Thank you for pointing it out. I didn't realized that alias analysis
has influences on this issue.

The current problem is that the epilogue may be unnecessary if the
loop bound cannot be larger than the number of iterations of the
vectorized loop multiplied by VF when the vectorized loop is supposed
to be executed. My method is incorrect because I assume the vectorized
loop will be executed which is actually guaranteed by loop bound check
(and also alias checks). So if the alias checks exist, my method is
fine as both conditions are met. If there is no alias checks, I must
consider the possibility that the vectorized loop may not be executed
at runtime and then the epilogue should not be eliminated. The warning
appears on epilogue, and with loop bound checks (and without alias
checks) the warning will be gone. So I think the key is alias checks:
my method only works if there is no alias checks.

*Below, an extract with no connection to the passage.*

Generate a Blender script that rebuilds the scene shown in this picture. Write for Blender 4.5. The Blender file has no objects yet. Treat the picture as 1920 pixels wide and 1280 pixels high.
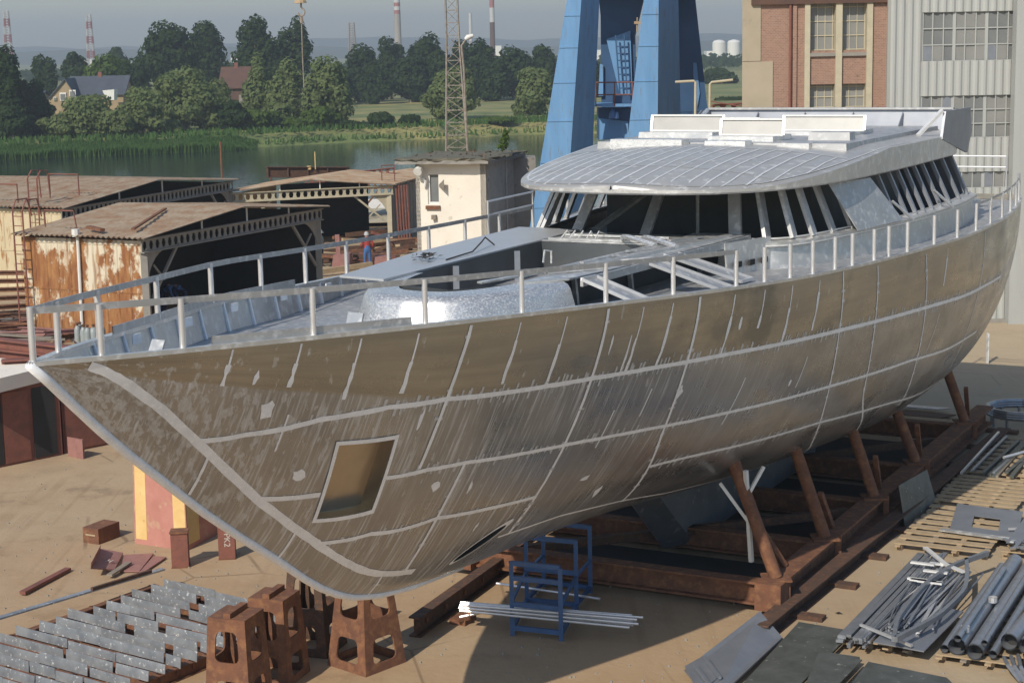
import bpy, bmesh, math, random
from mathutils import Vector, Matrix, noise
R = random.Random(7)
sc = bpy.context.scene
col = sc.collection
rad = math.radians

# ------------------------------------------------------------------ camera
F, PITCH, ROLL, CH = 3250.0, math.atan2(552, 3250), 0.02, 10.0
ct, st = math.cos(PITCH), math.sin(PITCH)
cr, sr = math.cos(ROLL), math.sin(ROLL)
CAM = Vector((0, 0, CH))
fw, up0, rt0 = Vector((0, ct, -st)), Vector((0, st, ct)), Vector((1, 0, 0))
right = rt0 * cr - up0 * sr
upv = rt0 * sr + up0 * cr
cd = bpy.data.cameras.new('camera'); cam = bpy.data.objects.new('camera', cd); col.objects.link(cam)
cd.sensor_width = 36; cd.lens = F / 1920 * 36; cd.clip_start = .5; cd.clip_end = 20000
m = Matrix((right, upv, -fw)).transposed().to_4x4(); m.translation = CAM
cam.matrix_world = m; sc.camera = cam
# ------------------------------------------------------------------ sky, sun, exposure
SUN_AZ, SUN_EL = rad(60), rad(38)          # direction in which shadows fall, height of the sun
w = bpy.data.worlds.new('World'); sc.world = w; w.use_nodes = True
nt = w.node_tree; nt.nodes.clear()
sky = nt.nodes.new('ShaderNodeTexSky'); sky.sky_type = 'NISHITA'; sky.sun_disc = False
sky.sun_elevation = SUN_EL; sky.sun_rotation = rad(212)
sky.air_density = 1.2; sky.dust_density = .7; sky.ozone_density = 3.0; sky.altitude = 0
bg = nt.nodes.new('ShaderNodeBackground'); bg.inputs[1].default_value = .1
wo = nt.nodes.new('ShaderNodeOutputWorld')
nt.links.new(sky.outputs[0], bg.inputs[0]); nt.links.new(bg.outputs[0], wo.inputs[0])
sd = bpy.data.lights.new('sun', 'SUN'); sd.energy = 3.6; sd.angle = rad(.5); sd.color = (1, .91, .77)
sun = bpy.data.objects.new('sun', sd); col.objects.link(sun)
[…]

How about adding one more condition that checks if alias checks are
needed, as the code shown below?

  else if (LOOP_VINFO_PEELING_FOR_ALIGNMENT (loop_vinfo)
  || (tree_ctz (LOOP_VINFO_NITERS (loop_vinfo))
      < (unsigned)exact_log2 (LOOP_VINFO_VECT_FACTOR (loop_vinfo))
      && (!LOOP_REQUIRES_VERSIONING_FOR_ALIAS (loop_vinfo)
                   || (unsigned HOST_WIDE_INT)max_stmt_executions_int
       (LOOP_VINFO_LOOP (loop_vinfo)) > (unsigned)th)))
    LOOP_VINFO_PEELING_FOR_NITER (loop_vinfo) = true;


thanks,
Cong


On Wed, Mar 12, 2014 at 1:24 AM, Jakub Jelinek <ja...@redhat.com> wrote:
> On Tue, Mar 11, 2014 at 04:16:13PM -0700, Cong Hou wrote:
>> This patch is fixing PR60505 in which the vectorizer may produce
>> unnecessary epilogues.
>>
>> Bootstrapped and tested on a x86_64 machine.
>>
>> OK for trunk?
>
> That looks wrong.  Consider the case where the loop isn't versioned,
> if you disable generation of the epilogue loop, you end up only with
> a vector loop.
>
> Say:
> unsigned char ovec[16] __attribute__((aligned (16))) = { 0 };
> void
> foo (char *__restrict in, char *__restrict out, int num)
> {
>   int i;
>
>   in = __builtin_assume_aligned (in, 16);
>   out = __builtin_assume_aligned (out, 16);
>   for (i = 0; i < num; ++i)
>     out[i] = (ovec[i] = in[i]);
>   out[num] = ovec[num / 2];
> }
> -O2 -ftree-vectorize.  Now, consider if this function is called
> with num != 16 (num > 16 is of course invalid, but num 0 to 15 is
> valid and your patch will cause a wrong-code in this case).